• [Request]: Look through the lines below and extract any with the word "scene".

• [Data section]:
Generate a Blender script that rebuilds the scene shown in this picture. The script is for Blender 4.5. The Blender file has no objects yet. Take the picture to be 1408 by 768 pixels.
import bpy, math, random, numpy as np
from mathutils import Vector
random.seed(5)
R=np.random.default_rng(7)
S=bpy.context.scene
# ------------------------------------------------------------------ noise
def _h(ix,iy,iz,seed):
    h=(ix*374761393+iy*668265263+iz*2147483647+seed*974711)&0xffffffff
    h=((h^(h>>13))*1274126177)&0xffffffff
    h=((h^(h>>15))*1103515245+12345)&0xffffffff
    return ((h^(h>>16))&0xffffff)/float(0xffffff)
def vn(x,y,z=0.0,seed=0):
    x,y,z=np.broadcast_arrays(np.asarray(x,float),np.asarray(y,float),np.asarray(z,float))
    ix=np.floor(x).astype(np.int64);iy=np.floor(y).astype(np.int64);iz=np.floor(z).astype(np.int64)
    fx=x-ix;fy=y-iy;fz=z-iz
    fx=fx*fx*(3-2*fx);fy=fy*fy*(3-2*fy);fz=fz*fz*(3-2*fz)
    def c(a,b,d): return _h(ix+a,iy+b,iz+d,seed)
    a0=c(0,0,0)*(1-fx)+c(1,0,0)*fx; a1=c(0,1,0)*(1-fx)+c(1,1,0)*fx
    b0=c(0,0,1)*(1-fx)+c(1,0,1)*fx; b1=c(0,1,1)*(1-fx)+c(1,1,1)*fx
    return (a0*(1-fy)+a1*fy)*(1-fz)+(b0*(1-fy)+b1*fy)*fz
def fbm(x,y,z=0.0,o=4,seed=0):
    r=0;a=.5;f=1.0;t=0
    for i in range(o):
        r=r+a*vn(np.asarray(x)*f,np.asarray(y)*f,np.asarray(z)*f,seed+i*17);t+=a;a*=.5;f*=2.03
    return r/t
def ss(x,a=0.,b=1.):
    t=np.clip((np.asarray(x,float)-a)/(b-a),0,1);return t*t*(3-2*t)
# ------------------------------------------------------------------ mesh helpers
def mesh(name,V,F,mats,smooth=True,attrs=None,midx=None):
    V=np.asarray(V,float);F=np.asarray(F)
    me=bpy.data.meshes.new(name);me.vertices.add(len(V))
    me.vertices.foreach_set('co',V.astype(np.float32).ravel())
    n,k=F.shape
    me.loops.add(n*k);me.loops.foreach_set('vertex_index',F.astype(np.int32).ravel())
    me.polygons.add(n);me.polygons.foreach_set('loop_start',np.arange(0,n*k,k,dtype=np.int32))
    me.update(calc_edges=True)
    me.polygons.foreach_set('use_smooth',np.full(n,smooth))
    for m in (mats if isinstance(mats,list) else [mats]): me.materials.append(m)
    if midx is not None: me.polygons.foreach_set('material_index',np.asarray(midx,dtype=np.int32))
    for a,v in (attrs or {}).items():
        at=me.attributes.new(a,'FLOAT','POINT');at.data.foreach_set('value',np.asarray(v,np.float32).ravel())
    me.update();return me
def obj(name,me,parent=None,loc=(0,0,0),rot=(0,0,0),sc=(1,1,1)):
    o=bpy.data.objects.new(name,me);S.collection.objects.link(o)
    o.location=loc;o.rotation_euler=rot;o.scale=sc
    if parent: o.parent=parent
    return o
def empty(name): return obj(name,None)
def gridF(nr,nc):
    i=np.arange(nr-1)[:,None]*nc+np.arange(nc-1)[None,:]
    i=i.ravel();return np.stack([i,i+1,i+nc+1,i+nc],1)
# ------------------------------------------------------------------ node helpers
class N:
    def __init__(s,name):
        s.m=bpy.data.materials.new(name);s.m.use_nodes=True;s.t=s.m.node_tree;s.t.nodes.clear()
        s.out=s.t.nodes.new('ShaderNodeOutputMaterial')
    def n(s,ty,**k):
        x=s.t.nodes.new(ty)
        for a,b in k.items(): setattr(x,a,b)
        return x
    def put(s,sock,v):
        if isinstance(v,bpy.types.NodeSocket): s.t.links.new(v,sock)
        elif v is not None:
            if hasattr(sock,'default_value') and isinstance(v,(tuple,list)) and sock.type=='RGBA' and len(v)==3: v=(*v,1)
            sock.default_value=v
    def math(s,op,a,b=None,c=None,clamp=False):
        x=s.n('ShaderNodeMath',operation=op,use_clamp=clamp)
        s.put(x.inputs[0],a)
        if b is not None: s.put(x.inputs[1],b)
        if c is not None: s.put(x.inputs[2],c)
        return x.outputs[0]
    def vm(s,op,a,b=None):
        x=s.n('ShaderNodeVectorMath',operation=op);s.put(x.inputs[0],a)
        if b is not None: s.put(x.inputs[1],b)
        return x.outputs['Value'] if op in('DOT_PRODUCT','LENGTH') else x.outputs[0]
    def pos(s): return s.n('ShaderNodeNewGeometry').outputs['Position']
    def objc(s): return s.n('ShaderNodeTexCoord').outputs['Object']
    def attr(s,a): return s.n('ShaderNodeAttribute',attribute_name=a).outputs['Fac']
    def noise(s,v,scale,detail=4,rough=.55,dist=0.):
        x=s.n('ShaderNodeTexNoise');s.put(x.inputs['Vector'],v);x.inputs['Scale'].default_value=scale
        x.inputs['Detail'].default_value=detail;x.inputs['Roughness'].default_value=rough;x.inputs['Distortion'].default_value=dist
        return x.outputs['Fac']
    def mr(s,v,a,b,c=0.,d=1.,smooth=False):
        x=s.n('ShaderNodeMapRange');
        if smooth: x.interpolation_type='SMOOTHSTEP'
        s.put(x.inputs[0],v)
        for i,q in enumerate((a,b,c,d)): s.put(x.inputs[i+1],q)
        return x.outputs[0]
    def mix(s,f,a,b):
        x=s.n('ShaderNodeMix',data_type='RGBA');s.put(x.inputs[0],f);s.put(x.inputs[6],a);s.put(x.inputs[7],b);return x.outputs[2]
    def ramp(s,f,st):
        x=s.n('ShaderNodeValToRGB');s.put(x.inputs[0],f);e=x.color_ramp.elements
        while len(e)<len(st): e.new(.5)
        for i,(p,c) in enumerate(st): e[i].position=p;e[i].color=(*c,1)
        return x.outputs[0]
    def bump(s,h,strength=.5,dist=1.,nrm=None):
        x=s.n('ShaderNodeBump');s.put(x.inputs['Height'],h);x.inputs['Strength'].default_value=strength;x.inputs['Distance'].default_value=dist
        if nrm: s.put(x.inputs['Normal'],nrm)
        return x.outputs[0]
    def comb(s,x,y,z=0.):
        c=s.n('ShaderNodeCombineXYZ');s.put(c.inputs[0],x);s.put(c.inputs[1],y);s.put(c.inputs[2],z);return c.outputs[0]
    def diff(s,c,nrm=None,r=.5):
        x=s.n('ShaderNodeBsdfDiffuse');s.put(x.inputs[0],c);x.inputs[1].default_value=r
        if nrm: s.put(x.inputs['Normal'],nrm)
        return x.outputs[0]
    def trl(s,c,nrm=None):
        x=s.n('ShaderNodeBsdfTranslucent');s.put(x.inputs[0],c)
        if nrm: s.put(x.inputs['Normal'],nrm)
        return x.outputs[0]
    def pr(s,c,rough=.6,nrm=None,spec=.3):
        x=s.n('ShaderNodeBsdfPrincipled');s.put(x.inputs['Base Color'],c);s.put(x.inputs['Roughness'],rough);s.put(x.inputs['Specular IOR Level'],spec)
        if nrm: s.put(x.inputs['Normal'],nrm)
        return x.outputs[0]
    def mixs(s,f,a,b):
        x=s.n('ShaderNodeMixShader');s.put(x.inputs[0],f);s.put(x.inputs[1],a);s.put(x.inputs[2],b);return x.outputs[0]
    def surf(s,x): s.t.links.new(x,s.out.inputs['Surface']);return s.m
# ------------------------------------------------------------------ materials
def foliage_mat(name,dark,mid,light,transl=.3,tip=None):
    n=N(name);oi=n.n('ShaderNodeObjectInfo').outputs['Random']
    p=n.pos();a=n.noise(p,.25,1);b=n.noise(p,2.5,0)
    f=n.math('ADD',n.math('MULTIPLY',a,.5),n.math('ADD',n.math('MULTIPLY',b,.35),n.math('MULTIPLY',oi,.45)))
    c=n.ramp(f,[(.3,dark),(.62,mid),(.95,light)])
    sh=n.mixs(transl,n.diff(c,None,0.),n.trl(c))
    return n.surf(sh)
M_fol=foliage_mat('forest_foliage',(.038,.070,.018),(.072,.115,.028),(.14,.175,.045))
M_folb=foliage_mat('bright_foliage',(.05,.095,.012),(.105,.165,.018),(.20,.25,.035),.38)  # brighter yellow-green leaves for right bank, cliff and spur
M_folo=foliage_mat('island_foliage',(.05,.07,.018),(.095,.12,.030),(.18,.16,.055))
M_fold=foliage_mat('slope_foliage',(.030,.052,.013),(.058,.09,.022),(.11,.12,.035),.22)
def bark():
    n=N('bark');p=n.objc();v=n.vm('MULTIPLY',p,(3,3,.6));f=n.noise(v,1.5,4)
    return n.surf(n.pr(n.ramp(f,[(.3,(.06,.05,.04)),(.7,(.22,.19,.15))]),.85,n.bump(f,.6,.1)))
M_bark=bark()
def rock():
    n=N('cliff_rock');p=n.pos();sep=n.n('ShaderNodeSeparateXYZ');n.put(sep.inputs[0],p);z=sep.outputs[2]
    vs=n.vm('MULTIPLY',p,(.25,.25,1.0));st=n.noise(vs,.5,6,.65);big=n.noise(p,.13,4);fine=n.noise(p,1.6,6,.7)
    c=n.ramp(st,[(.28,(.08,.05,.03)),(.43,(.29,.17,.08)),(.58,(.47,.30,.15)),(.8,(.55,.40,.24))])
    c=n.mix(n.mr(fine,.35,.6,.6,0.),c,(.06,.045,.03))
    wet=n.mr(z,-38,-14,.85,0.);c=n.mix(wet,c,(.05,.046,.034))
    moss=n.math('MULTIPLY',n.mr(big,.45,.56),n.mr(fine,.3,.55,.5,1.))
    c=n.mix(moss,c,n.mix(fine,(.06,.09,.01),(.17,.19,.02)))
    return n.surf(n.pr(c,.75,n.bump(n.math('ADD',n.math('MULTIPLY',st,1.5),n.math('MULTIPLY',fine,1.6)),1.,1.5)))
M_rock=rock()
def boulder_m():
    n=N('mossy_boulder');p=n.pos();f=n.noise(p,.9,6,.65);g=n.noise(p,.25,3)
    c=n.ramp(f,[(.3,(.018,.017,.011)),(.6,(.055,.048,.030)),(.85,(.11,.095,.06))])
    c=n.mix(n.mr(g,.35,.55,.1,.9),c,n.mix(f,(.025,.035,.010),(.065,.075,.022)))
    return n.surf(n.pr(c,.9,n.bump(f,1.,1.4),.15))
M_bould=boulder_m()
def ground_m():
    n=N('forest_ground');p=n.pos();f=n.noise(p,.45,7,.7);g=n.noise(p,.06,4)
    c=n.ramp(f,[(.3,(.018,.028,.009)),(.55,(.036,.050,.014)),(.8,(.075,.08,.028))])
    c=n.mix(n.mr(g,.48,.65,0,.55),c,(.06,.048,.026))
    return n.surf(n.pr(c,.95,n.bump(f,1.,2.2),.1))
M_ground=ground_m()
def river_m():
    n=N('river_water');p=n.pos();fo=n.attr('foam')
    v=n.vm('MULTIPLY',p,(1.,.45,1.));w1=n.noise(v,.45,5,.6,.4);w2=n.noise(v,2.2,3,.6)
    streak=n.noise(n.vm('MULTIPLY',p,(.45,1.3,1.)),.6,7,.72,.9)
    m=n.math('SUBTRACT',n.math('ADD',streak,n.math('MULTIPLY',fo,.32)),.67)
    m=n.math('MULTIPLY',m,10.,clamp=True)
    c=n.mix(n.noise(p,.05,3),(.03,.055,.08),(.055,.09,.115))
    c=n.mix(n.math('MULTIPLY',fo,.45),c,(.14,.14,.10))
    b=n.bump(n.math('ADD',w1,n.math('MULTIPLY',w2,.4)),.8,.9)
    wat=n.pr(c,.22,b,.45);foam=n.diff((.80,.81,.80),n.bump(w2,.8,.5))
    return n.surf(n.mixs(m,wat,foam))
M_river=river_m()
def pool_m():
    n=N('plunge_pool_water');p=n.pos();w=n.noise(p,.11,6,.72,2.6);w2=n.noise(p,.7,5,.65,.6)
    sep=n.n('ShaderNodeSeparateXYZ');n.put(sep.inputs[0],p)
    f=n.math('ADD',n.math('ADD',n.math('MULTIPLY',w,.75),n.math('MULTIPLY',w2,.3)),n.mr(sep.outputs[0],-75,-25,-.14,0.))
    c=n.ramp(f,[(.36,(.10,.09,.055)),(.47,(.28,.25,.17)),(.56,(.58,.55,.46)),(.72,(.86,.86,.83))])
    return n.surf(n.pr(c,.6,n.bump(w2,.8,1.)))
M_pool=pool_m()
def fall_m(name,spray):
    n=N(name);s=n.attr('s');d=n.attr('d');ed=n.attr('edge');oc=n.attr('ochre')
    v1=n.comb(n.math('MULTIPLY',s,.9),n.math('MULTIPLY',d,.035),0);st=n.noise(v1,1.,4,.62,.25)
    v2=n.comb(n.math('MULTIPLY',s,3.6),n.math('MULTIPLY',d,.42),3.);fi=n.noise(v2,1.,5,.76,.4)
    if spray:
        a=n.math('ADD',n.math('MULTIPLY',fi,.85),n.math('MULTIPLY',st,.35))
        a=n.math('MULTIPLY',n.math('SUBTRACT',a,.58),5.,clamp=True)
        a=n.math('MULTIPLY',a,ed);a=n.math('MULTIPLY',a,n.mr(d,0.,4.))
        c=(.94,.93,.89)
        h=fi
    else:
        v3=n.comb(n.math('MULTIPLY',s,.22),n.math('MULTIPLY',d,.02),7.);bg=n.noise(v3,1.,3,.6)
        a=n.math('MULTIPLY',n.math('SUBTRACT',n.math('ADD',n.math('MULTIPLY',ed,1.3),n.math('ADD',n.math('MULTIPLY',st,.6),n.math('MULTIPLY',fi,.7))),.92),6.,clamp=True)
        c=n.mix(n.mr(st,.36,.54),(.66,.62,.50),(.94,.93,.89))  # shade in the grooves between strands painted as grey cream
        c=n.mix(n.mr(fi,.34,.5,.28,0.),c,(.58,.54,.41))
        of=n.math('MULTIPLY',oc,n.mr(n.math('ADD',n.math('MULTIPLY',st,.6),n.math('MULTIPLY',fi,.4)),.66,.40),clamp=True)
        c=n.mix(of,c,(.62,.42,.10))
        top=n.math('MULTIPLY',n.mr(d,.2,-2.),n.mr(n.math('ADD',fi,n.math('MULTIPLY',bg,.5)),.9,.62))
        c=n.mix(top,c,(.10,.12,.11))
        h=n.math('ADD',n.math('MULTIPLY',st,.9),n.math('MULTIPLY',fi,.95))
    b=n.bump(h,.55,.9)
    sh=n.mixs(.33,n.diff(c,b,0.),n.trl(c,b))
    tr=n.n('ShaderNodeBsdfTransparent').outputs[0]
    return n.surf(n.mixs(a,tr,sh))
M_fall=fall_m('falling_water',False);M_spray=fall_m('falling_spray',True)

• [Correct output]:
Generate a Blender script that rebuilds the scene shown in this picture. The script is for Blender 4.5. The Blender file has no objects yet. Take the picture to be 1408 by 768 pixels.
S=bpy.context.scene